__WHAT THE TASK ASKS__. Extract precisely the lines of the entries below, from the first line through the line containing "for h_, k_, a_".

__SUPPLIED DATA__.
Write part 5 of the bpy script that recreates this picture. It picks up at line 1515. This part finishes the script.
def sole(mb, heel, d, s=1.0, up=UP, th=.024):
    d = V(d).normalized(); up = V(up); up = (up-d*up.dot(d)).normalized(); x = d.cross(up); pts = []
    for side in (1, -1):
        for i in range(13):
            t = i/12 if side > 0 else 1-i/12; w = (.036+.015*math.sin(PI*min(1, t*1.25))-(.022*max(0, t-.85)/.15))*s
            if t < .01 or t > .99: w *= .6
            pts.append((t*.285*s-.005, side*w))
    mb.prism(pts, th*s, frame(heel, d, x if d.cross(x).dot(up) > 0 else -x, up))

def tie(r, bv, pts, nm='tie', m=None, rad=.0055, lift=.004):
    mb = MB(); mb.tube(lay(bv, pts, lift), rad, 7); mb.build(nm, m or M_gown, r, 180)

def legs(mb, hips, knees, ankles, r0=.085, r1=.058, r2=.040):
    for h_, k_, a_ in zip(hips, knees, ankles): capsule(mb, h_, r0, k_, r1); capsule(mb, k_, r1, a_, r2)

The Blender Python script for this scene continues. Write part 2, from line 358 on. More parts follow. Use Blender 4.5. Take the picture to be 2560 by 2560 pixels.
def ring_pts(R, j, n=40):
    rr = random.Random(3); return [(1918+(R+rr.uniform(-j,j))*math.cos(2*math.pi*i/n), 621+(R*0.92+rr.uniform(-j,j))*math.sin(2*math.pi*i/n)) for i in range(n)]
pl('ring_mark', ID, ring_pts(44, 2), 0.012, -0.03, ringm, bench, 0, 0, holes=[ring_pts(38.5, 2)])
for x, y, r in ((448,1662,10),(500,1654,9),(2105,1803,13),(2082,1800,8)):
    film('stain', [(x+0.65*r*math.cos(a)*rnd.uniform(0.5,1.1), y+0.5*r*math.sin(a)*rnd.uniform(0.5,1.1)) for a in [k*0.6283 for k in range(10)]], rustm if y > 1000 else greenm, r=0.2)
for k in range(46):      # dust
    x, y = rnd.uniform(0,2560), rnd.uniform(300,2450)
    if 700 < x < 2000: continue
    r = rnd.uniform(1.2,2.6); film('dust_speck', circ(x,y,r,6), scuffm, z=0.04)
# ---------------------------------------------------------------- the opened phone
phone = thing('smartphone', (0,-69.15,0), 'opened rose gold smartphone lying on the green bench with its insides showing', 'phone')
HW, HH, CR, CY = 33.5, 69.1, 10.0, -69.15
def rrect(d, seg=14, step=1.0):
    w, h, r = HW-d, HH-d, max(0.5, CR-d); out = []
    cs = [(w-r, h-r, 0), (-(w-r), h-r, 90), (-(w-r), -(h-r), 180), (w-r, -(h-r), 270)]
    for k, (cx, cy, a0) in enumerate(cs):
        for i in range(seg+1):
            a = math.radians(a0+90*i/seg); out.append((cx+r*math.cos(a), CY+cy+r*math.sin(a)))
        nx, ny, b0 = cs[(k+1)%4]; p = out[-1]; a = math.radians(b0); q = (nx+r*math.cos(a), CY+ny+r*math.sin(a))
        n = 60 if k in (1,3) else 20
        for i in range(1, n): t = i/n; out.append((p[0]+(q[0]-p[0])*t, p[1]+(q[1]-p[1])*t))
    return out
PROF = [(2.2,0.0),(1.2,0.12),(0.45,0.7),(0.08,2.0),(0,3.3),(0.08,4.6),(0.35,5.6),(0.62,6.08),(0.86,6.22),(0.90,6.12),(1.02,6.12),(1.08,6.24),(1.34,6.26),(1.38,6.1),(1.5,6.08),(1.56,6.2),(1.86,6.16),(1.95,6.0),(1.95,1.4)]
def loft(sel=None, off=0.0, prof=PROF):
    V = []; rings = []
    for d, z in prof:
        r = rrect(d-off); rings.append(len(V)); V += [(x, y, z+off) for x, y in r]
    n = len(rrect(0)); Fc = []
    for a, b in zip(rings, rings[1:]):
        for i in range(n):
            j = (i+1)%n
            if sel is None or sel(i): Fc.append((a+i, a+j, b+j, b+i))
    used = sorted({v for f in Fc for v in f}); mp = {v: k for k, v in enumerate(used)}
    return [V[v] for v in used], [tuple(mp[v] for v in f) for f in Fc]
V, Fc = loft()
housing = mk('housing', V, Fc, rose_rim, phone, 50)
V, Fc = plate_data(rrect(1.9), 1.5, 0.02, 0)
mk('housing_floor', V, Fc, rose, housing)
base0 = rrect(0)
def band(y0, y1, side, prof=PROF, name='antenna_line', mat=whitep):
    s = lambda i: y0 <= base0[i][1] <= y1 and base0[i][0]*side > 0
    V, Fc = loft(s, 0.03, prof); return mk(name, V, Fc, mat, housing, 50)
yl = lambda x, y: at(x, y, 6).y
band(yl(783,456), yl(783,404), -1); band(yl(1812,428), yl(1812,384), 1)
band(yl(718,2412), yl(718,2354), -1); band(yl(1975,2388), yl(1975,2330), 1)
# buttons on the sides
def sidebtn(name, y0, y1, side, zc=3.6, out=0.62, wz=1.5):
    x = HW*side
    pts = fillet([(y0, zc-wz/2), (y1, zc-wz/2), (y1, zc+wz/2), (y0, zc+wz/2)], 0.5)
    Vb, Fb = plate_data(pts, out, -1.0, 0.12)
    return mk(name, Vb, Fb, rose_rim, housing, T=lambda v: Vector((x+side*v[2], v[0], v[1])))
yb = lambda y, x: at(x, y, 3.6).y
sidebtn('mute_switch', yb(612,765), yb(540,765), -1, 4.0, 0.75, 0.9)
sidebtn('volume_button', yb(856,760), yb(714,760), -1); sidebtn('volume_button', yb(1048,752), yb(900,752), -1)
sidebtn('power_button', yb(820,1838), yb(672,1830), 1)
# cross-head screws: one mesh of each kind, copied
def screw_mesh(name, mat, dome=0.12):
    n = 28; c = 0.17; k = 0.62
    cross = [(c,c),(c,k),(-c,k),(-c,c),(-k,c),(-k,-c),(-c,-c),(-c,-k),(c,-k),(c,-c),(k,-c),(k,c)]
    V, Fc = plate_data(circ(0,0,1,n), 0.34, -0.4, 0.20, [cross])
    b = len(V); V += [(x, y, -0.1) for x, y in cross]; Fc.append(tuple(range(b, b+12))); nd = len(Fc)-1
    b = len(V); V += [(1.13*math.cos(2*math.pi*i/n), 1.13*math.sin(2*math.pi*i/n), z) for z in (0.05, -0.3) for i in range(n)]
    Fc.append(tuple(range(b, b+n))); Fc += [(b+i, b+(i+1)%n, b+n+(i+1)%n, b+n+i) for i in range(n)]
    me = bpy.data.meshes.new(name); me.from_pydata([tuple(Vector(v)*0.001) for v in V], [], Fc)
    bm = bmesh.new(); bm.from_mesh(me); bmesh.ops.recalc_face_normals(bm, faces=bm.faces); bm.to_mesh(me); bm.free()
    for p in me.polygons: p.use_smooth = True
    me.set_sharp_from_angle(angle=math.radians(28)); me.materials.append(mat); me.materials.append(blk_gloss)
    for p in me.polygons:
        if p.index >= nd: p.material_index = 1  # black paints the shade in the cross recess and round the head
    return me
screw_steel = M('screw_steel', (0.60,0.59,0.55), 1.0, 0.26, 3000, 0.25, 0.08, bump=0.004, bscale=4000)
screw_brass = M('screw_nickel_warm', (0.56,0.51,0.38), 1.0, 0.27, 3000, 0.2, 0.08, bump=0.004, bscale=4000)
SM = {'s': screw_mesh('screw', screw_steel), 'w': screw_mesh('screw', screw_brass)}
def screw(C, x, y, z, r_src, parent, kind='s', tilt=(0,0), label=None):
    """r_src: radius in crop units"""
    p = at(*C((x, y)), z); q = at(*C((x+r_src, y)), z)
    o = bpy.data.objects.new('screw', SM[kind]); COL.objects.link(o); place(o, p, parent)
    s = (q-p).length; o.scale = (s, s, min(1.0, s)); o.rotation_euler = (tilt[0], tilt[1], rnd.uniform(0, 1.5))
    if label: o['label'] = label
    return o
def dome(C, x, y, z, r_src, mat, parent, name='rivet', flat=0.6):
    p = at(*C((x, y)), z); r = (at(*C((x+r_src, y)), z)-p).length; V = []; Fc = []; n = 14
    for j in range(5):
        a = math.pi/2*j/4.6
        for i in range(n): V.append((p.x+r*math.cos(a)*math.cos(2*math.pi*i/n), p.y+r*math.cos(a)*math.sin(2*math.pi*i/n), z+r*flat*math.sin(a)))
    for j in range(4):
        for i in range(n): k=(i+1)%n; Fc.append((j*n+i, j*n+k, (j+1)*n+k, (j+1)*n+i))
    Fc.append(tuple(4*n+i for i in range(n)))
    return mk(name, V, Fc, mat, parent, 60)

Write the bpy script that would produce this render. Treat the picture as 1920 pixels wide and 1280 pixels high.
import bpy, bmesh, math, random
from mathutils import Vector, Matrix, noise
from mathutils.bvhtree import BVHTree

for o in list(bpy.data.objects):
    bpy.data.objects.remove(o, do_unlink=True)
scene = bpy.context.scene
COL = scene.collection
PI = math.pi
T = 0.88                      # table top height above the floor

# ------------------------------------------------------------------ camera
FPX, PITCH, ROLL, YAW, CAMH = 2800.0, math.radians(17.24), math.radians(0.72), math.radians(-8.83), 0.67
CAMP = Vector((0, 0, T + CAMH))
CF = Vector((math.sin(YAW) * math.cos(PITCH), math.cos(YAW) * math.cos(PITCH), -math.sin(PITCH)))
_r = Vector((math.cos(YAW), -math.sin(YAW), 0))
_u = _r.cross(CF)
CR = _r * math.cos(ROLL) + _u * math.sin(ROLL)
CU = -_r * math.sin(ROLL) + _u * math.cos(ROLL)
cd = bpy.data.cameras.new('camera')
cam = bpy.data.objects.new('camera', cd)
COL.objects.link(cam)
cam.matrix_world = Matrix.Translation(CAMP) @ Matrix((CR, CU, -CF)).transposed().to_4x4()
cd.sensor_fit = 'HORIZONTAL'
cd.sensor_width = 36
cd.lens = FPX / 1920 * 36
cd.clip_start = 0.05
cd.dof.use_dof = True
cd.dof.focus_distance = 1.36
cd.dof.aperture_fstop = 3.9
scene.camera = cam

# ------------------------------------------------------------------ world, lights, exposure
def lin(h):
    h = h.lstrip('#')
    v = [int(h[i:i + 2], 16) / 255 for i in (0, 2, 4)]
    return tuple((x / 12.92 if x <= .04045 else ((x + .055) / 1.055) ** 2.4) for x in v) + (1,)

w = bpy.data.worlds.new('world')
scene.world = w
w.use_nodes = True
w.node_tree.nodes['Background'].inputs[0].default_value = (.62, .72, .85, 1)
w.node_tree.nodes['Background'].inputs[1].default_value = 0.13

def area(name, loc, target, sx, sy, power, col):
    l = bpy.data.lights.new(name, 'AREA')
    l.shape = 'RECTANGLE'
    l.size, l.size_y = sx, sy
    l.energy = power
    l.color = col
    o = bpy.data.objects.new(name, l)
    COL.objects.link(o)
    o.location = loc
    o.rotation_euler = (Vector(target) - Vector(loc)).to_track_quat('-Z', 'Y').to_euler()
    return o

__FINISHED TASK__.
Write part 5 of the bpy script that recreates this picture. It picks up at line 1515. This part finishes the script.
def sole(mb, heel, d, s=1.0, up=UP, th=.024):
    d = V(d).normalized(); up = V(up); up = (up-d*up.dot(d)).normalized(); x = d.cross(up); pts = []
    for side in (1, -1):
        for i in range(13):
            t = i/12 if side > 0 else 1-i/12; w = (.036+.015*math.sin(PI*min(1, t*1.25))-(.022*max(0, t-.85)/.15))*s
            if t < .01 or t > .99: w *= .6
            pts.append((t*.285*s-.005, side*w))
    mb.prism(pts, th*s, frame(heel, d, x if d.cross(x).dot(up) > 0 else -x, up))

def tie(r, bv, pts, nm='tie', m=None, rad=.0055, lift=.004):
    mb = MB(); mb.tube(lay(bv, pts, lift), rad, 7); mb.build(nm, m or M_gown, r, 180)

def legs(mb, hips, knees, ankles, r0=.085, r1=.058, r2=.040):
    for h_, k_, a_ in zip(hips, knees, ankles): capsule(mb, h_, r0, k_, r1); capsule(mb, k_, r1, a_, r2)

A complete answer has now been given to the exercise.